Dans ce contexte, RMT a souhaité que Sadiq Khan initie un audit sur la fermeture des points de vente aux usagers. Il a aussi proposé de discuter de l’ouverture du métro toute la nuit ainsi que du conflit social au sein de Southern Rail, même si TfL n’a aucune responsabilité dans ce dossier.
Rapidement, RMT a admis qu’il ne fallait pas s’attendre à des changements après l’accession d’un travailliste à la mairie de Londres. « Nul ne doit nourrir d’illusions. Pour ce qui concerne notre syndicat, qui se bat pour les emplois, la sécurité et le service rendu au public, c’est ‘business as usual’. »
Accusé en septembre par les tories de ne pas tenir ses promesses lors de la grève du métro à Hammersmith, Sadiq Khan se livre à une surenchère. Il s’est inscrit dans la cohérence de son prédécesseur, le conservateur Boris Johnson, pour qui le dialogue avec les syndicats ne pouvait être que dans le rapport de forces.
Prenant la presse par surprise, Sadiq Khan a qualifié la grève des guichetiers menée par les organisations RMT et TSSA comme « inutile » et suggéré que le conflit puisse être réglé « à l’amiable ». Ce, alors que Theresa May venait de décrire le conflit comme « injuste et injustifié ».
De son côté, Jeremy Corbyn, leader du parti travailliste, a refusé de critiquer les syndicats, concentrant ses attaques sur le gouvernement. Les liens du membre du parlement pour Islington-North et les syndicats sont connus. Ils sont encore plus forts avec les organisations des salariés des transports. Le directeur de la campagne de Corbyn pour le leadership en 2016, Sam Tarry, est un permanent du syndicat TSSA. Le syndicat des conducteurs de trains, ASLEF, a financé la campagne du vétéran socialiste. ASLEF est très impliqué dans le conflit social à Southern Rail.

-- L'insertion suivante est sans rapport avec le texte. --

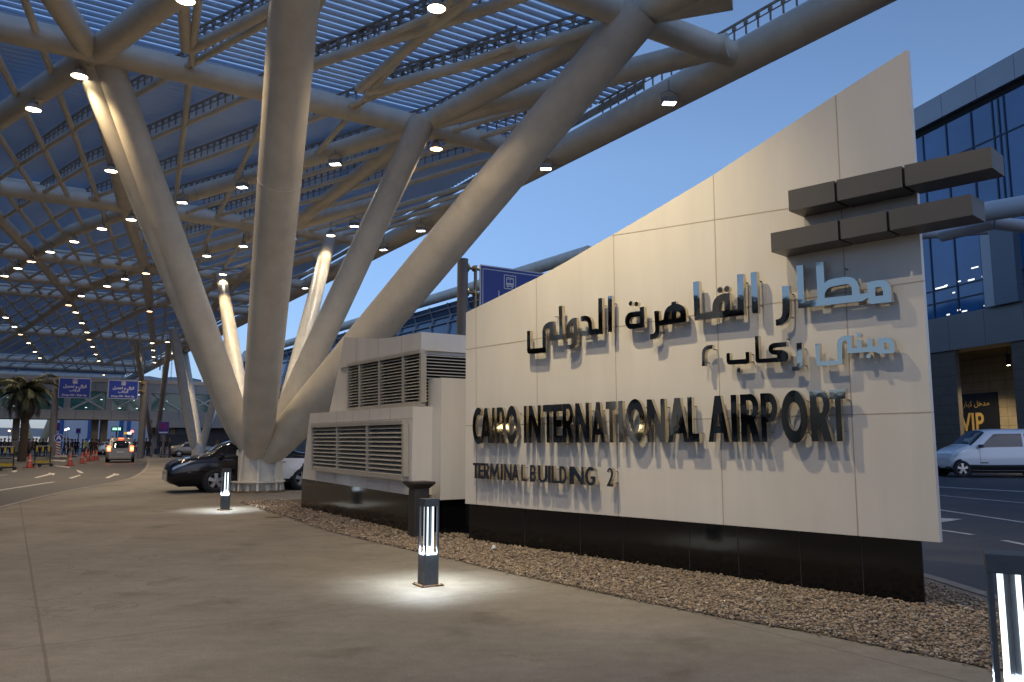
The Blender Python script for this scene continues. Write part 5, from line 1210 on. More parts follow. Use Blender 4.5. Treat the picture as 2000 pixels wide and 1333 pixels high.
HATCH = [(0, .38, .84, .92, .70, .58), (.05, .28, .92, 1.08, .80, .66), (.28, .22, .94, 1.36, .87, .64), (.8, .20, .93, 1.47, .89, .63), (1.6, .19, .92, 1.49, .90, .63), (2.4, .19, .91, 1.45, .90, .63), (2.9, .19, .90, 1.30, .90, .64), (3.3, .20, .89, 1.05, .89, .72), (3.6, .21, .85, .95, .87, .73), (3.95, .24, .74, .83, .82, .66), (4.12, .32, .60, .68, .70, .54)]
VANST = [(0, .50, 1.10, 1.16, .82, .72), (.04, .36, 1.14, 1.40, .90, .82), (.16, .30, 1.16, 1.86, .955, .80), (.6, .27, 1.16, 1.90, .96, .80), (1.8, .26, 1.16, 1.925, .96, .80), (3.1, .26, 1.14, 1.92, .96, .80), (3.6, .26, 1.13, 1.86, .96, .78), (3.95, .27, 1.12, 1.62, .955, .78), (4.35, .28, 1.11, 1.29, .945, .80), (4.65, .29, 1.06, 1.18, .93, .79), (4.92, .31, .95, 1.04, .89, .74), (5.05, .36, .80, .88, .83, .66), (5.1, .44, .66, .74, .76, .58)]
def car(name, lab, loc, heading, st, paint, wb, r=.32, group=None, lit=False, door_paint=None, kind='sedan', wind=True):
    """heading: world angle of the nose; wb = (rear axle x, front axle x)"""
    cb = CarBody(st); L = st[-1][0]
    root = thing(name, lab, 'van' if kind in ('van', 'mpv') else 'car', (0, 0, 0), 0, group)
    cb.shell(paint).build('body', paint, root, local=True)
    for x in wb:
        W_ = cb.par(x)[3]
        for sg in (1, -1):
            b = MB(); ax = (Vector((1, 0, 0)), UP, Vector((0, sg, 0))); b.lathe([(.001, .012), (r * 1.10, .012), (r * 1.17, .0)], (x, sg * W_ * .985, r * 1.0), 26, False, ax); b.build('wheel_arch', M_ARCH, root, local=True)
            wheel(root, x, sg * (W_ - .085), r, .20)
    # glass
    D = dict(sedan=((1.30, 2.15, 2.98), (3.06, 3.42), (.98, 1.42), (1.02, 3.28)), hatch=((.52, 1.65, 2.66), (2.92, 3.28), (.09, .26), (.36, 3.12)), mpv=((.42, 1.60, 2.50), (2.84, 3.34), (.08, .19), (.30, 3.15)), van=((.35, 2.15, 3.30), (3.66, 4.32), (.05, .15), (.25, 4.10)))[kind]
    va, vt_ = .525, .735
    (w0, w1, w2), (f0, f1), (q0, q1), (s0, s1) = D
    for sg in (1, -1):
        for quad in (((s0 + .12, va), (w1 - .06, va), (w1 - .06, vt_), (w0, vt_)), ((w1 + .04, va), (s1 - .10, va), (w2, vt_), (w1 + .04, vt_))):
            b = MB(); cb.patch(b, quad, sg, .009); b.build('side_window', M_GLASSCAR, root, local=True)
    b = MB(); cb.patch(b, ((f0, .80), (f1, .70), (f1, 1.0), (f0, 1.0)), 0, .008); b.build('windscreen', M_GLASSCAR, root, local=True)
    # rear screen as a patch over the back
    b = MB()
    if kind == 'sedan': cb.patch(b, ((q0, .78), (q1, .80), (q1, 1.0), (q0, 1.0)), 0, .008)
    else:
        zb, zs, zt, ws, wt = cb.par(.10); n = 8; vs = []
        z0, z1 = (1.02, 1.60) if kind == 'mpv' else ((1.18, 1.74) if kind == 'van' else (.96, 1.36))
        for i in range(n + 1):
            for j in range(n + 1):
                z = z0 + (z1 - z0) * j / n; t = i / n * 2 - 1
                hw = (ws * .88) + (wt * .86 - ws * .88) * (j / n) ; hw *= (1 - .10 * (abs(2 * j / n - 1) ** 6))
                lo, hi = 0.0, 1.2
                for _ in range(18):
                    m_ = (lo + hi) / 2
                    if cb.par(m_)[2] > z + .03: hi = m_
                    else: lo = m_
                vs.append(Vector((hi - .035 + .05 * t * t, hw * t, z)))
        b.add(vs, [(i * (n + 1) + j, i * (n + 1) + j + 1, (i + 1) * (n + 1) + j + 1, (i + 1) * (n + 1) + j) for i in range(n) for j in range(n)], True)
    b.build('rear_window', M_GLASSCAR, root, local=True)
    # doors as thin seams with handles
    for sg in (1, -1):
        for x in (w1, s1 - .12, s0 + .25):
            b = MB(); cb.patch(b, ((x - .006, .10), (x + .006, .10), (x + .006, .5), (x - .006, .5)), sg, .003, 6); b.build('door_seam', M_TRIM, root, local=True)
        for x in (w1 - .22, s0 + .42):
            b = MB(); p = cb.pt(x, .44); b.bbox((p.x, sg * (p.y + .018), p.z), (.17, .03, .028), .008); b.build('door_handle', M_CHROME if kind != 'van' else paint, root, local=True)
        p = cb.pt(s1 - .14, .53); b = MB(); b.bbox((p.x, sg * (p.y + .12), p.z + .06), (.13, .20, .14), .04); b.build('mirror', M_TRIM if kind == 'van' else paint, root, local=True)
        if door_paint:
            b = MB(); cb.patch(b, ((s0 + .22, .13), (w1 - .02, .13), (w1 - .02, .50), (s0 - .30, .50)), sg, .006); o = b.build('painted_door', door_paint, root, local=True)
        # lower sill trim
        b = MB(); cb.patch(b, ((wb[0] + r * 1.15, .02), (wb[1] - r * 1.15, .02), (wb[1] - r * 1.15, .11), (wb[0] + r * 1.15, .11)), sg, .006, 6); b.build('sill_trim', M_TRIM, root, local=True)
        # lamps
        b = MB(); cb.patch(b, ((L - .42, .435), (L - .12, .41), (L - .12, .465), (L - .72, .49)), sg, .010); b.build('headlight', M_HEADL, root, local=True)
        tz = (.62, .88) if kind in ('sedan', 'hatch') else (.78, 1.16)
        wt_ = cb.par(.12)[3]
        b = MB(); b.bbox((.045, sg * wt_ * .83, (tz[0] + tz[1]) / 2 + .02), (.12, wt_ * .26, tz[1] - tz[0]), .03); t_ = b.build('taillight', M_TAILON if lit else M_TAILOFF, root, local=True)
        if lit:
            b = MB(); b.bbox((-.02, sg * wt_ * .84, (tz[0] + tz[1]) / 2 + .02), (.03, wt_ * .15, .11), .012); b.build('lamp_core', M_BRAKE, t_, local=True)
    b = MB(); b.bbox((L - .12, 0, .40), (.20, st[-2][4] * 1.5, .16), .03); b.build('grille', M_TRIM, root, local=True)
    b = MB(); b.bbox((L - .005, 0, .42), (.03, .46, .12), .006); b.build('number_plate', M_PLATE, root, local=True)
    b = MB(); b.bbox((.04, 0, .34), (.16, st[1][4] * 1.7, .18), .04); b.build('rear_bumper', paint if kind != 'mpv' else mat('mpv_bumper', (.30, .26, .21), .5), root, local=True)
    b = MB(); b.bbox((-.01, 0, .62 if kind != 'mpv' else .74), (.03, .46, .12), .006); b.build('number_plate', M_PLATE, root, local=True)
    b = MB(); b.box((L / 2, 0, .22), (L * .86, st[4][4] * 1.5, .10)); b.build('underbody', M_BLACK, root, local=True)
    # place so the loc is the midpoint between the axles
    mid = (wb[0] + wb[1]) / 2; a = heading
    root.rotation_euler = (0, 0, a); root.location = Vector(loc) - Vector((math.cos(a) * mid, math.sin(a) * mid, 0))
    return root
M_CBLACK = mat('black_car_paint', (.005, .006, .010), .10, coat=.3, spec=.35)
M_CSILVER = mat('silver_car_paint', (.30, .29, .27), .32, metal=.5, coat=.6)
M_CGOLD = mat('champagne_car_paint', (.22, .20, .16), .32, metal=.5, coat=.6)
M_CWHITE = mat('white_car_paint', (.80, .81, .82), .28, coat=.8)
M_CGREY = mat('dark_grey_car_paint', (.04, .042, .05), .25, coat=.8)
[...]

La bataille du rail londonien a donc ravivé les tensions internes au parti travailliste, si besoin en était. Membre du parlement pour Hove, dont les habitants sont très touchés par la grève à Southern Rail, Peter Kylea attaqué Corbyn, l’accusant de « maintenir l’impasse » et de « prolonger la désespérance des usagers ».